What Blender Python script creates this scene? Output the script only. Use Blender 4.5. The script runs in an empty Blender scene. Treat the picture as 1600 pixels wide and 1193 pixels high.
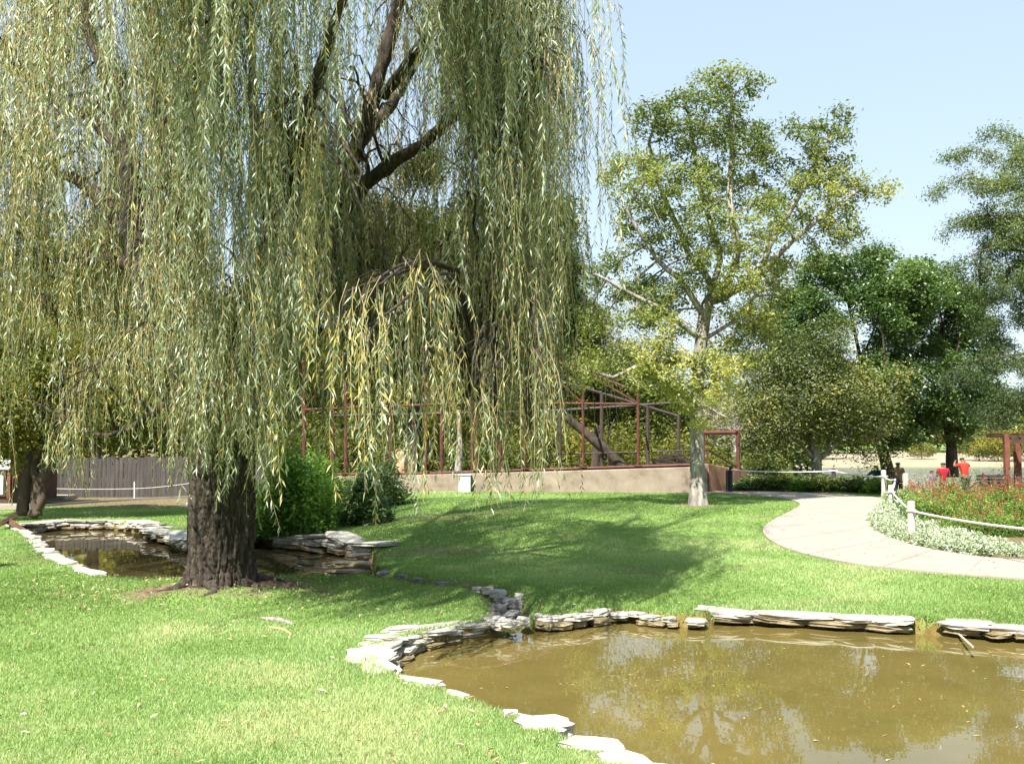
import bpy, bmesh, math, random
import numpy as np
from mathutils import Vector, noise as mnoise

R = math.radians
rng = np.random.default_rng(7)
random.seed(7)
scene = bpy.context.scene
col = scene.collection

# ------------------------------------------------------------------ camera, sky, sun, exposure
F = 1600.0; CX, CY = 800.0, 596.5; HOR = 690.0; CAMZ = 2.0
PITCH = math.atan((HOR - CY) / F)
cam_d = bpy.data.cameras.new('camera'); cam_d.sensor_width = 36; cam_d.lens = 36.0
cam_d.clip_start = 0.1; cam_d.clip_end = 3000
cam = bpy.data.objects.new('camera', cam_d); col.objects.link(cam)
cam.location = (0, 0, CAMZ); cam.rotation_euler = (R(90) + PITCH, 0, 0)
scene.camera = cam

SUN_EL = R(55); SH_AZ = R(25)            # shadows fall SH_AZ right of straight ahead
sdir = Vector((-math.sin(SH_AZ) * math.cos(SUN_EL), -math.cos(SH_AZ) * math.cos(SUN_EL), math.sin(SUN_EL)))
w = bpy.data.worlds.new('World'); scene.world = w; w.use_nodes = True
nt = w.node_tree; bg = nt.nodes['Background']
sky = nt.nodes.new('ShaderNodeTexSky'); sky.sky_type = 'NISHITA'; sky.sun_disc = False
sky.sun_elevation = SUN_EL; sky.sun_rotation = math.atan2(sdir.x, sdir.y)
sky.air_density = 1.0; sky.dust_density = 0.4; sky.ozone_density = 1.0
tintn = nt.nodes.new('ShaderNodeMix'); tintn.data_type = 'RGBA'; tintn.blend_type = 'MULTIPLY'; tintn.inputs[0].default_value = 1
tintn.inputs[7].default_value = (1.34, 1.5, 1.62, 1); gm = nt.nodes.new('ShaderNodeGamma'); gm.inputs[1].default_value = 0.3; nt.links.new(sky.outputs[0], gm.inputs[0]); nt.links.new(gm.outputs[0], tintn.inputs[6])
nt.links.new(tintn.outputs[2], bg.inputs['Color']); bg.inputs['Strength'].default_value = 0.15
sl = bpy.data.lights.new('sun', 'SUN'); sl.energy = 5.0; sl.angle = R(0.53); sl.color = (1.0, 0.955, 0.88)
so = bpy.data.objects.new('sun', sl); col.objects.link(so)
so.rotation_euler = sdir.to_track_quat('Z', 'Y').to_euler(); so.location = (-10, -20, 40)
scene.view_settings.view_transform = 'Standard'; scene.view_settings.look = 'None'
scene.view_settings.exposure = 1.5; scene.view_settings.gamma = 1.0
cy = scene.cycles
cy.max_bounces = 6; cy.diffuse_bounces = 3; cy.glossy_bounces = 3; cy.transmission_bounces = 3
cy.transparent_max_bounces = 4; cy.use_denoising = True; cy.caustics_reflective = False; cy.caustics_refractive = False
cy.use_adaptive_sampling = True; cy.adaptive_threshold = 0.02
cy.sample_clamp_indirect = 6.0

# ------------------------------------------------------------------ projection helpers
cp, sp_ = math.cos(PITCH), math.sin(PITCH)
def ray(px, py):
    u = (px - CX) / F; v = -(py - CY) / F
    return np.array([u, cp - sp_ * v, sp_ + cp * v])
def P(px, py, Y):
    d = ray(px, py); t = Y / d[1]
    return np.array([d[0] * t, Y, CAMZ + d[2] * t])
def Z0(px, py, z=0.0):
    d = ray(px, py); t = (z - CAMZ) / d[2]
    return np.array([d[0] * t, d[1] * t, z])
def to_px(p):
    p = np.atleast_2d(p); x, y, z = p[:, 0], p[:, 1], p[:, 2] - CAMZ
    yc = y * cp + z * sp_; zc = -y * sp_ + z * cp
    return CX + F * x / yc, CY - F * zc / yc

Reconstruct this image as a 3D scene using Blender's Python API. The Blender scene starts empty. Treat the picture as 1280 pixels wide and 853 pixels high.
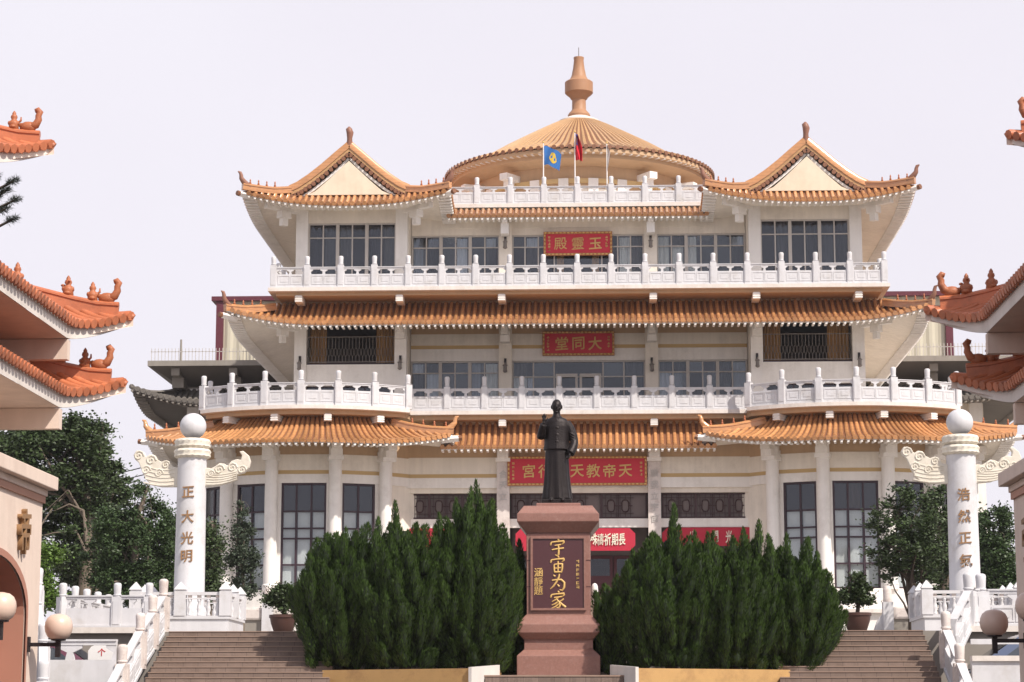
import bpy, math, random
import numpy as np
from mathutils import Vector, Matrix
random.seed(7)
rng = np.random.default_rng(7)
S = bpy.context.scene
COL = S.collection
RAD = math.radians
sin, cos, pi = math.sin, math.cos, math.pi

# ---------------------------------------------------------------- camera, world, sun, exposure
cam_d = bpy.data.cameras.new("camera")
cam_d.sensor_width = 36.0
cam_d.lens = 2800.0 / 1280.0 * 36.0
cam_d.clip_start = 0.5
cam_d.clip_end = 6000
cam = bpy.data.objects.new("camera", cam_d)
COL.objects.link(cam)
cam.location = (0.94, 0, 1.6)
cam.rotation_euler = (RAD(90 + 9.598), 0, RAD(2.299))
S.camera = cam

SUN = Vector((0.50, -0.47, 0.74)).normalized()
W = bpy.data.worlds.new("World")
S.world = W
W.use_nodes = True
wn = W.node_tree.nodes
wl = W.node_tree.links
sky = wn.new("ShaderNodeTexSky")
sky.sky_type = 'NISHITA'
sky.sun_disc = False
sky.sun_elevation = math.asin(SUN.z)
sky.sun_rotation = math.atan2(SUN.x, SUN.y)
sky.air_density = 1.0
sky.dust_density = 2.0
sky.ozone_density = 1.0
haze_mix = wn.new("ShaderNodeMix")
haze_mix.data_type = 'RGBA'
hz_co = wn.new("ShaderNodeTexCoord")
hz_sep = wn.new("ShaderNodeSeparateXYZ")
hz_rng = wn.new("ShaderNodeMapRange")                          # haze thins towards the zenith
hz_rng.interpolation_type = 'SMOOTHSTEP'
hz_rng.inputs[1].default_value = 0.25
hz_rng.inputs[2].default_value = 1.0
hz_rng.inputs[3].default_value = 0.9
hz_rng.inputs[4].default_value = 0.25
wl.new(hz_co.outputs["Generated"], hz_sep.inputs[0])
wl.new(hz_sep.outputs[2], hz_rng.inputs[0])
wl.new(hz_rng.outputs[0], haze_mix.inputs[0])
hz_n = wn.new("ShaderNodeTexNoise")                              # faint unevenness of the haze
hz_n.inputs["Scale"].default_value = 2.2
hz_n.inputs["Detail"].default_value = 4
wl.new(hz_co.outputs["Generated"], hz_n.inputs["Vector"])
hz_r = wn.new("ShaderNodeValToRGB")
hz_r.color_ramp.elements[0].position = 0.3
hz_r.color_ramp.elements[1].position = 0.7
hz_r.color_ramp.elements[0].color = (7.35, 6.92, 7.5, 1)
hz_r.color_ramp.elements[1].color = (7.95, 7.65, 8.15, 1)
wl.new(hz_n.outputs["Fac"], hz_r.inputs[0])
wl.new(hz_r.outputs[0], haze_mix.inputs[7])
wl.new(sky.outputs[0], haze_mix.inputs[6])
bgn = wn["Background"]
wl.new(haze_mix.outputs[2], bgn.inputs[0])
bgn.inputs[1].default_value = 0.1

sun_d = bpy.data.lights.new("sun", 'SUN')
sun_d.energy = 4.1
sun_d.angle = RAD(0.8)
sun_d.color = (1.0, 0.93, 0.84)
sun = bpy.data.objects.new("sun", sun_d)
COL.objects.link(sun)
sun.rotation_euler = SUN.to_track_quat('Z', 'Y').to_euler()
sun.location = (60, -40, 90)
S.view_settings.view_transform = 'Standard'
S.view_settings.look = 'None'
S.view_settings.exposure = 0.36
S.view_settings.gamma = 1.0
S.view_settings.use_curve_mapping = False
S.cycles.max_bounces = 6
S.cycles.transparent_max_bounces = 8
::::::
- _What the task requires_: Reproduce the records word for word, please, from their first line up to and including the line that contains "from mathutils import Vector, noise as mnoise", but no pictures.

- _Task result_:
What Blender Python script creates this scene? Output the script only. Use Blender 4.5. The script runs in an empty Blender scene. Treat the picture as 1600 pixels wide and 1193 pixels high.
import bpy, bmesh, math, random
import numpy as np
from mathutils import Vector, noise as mnoise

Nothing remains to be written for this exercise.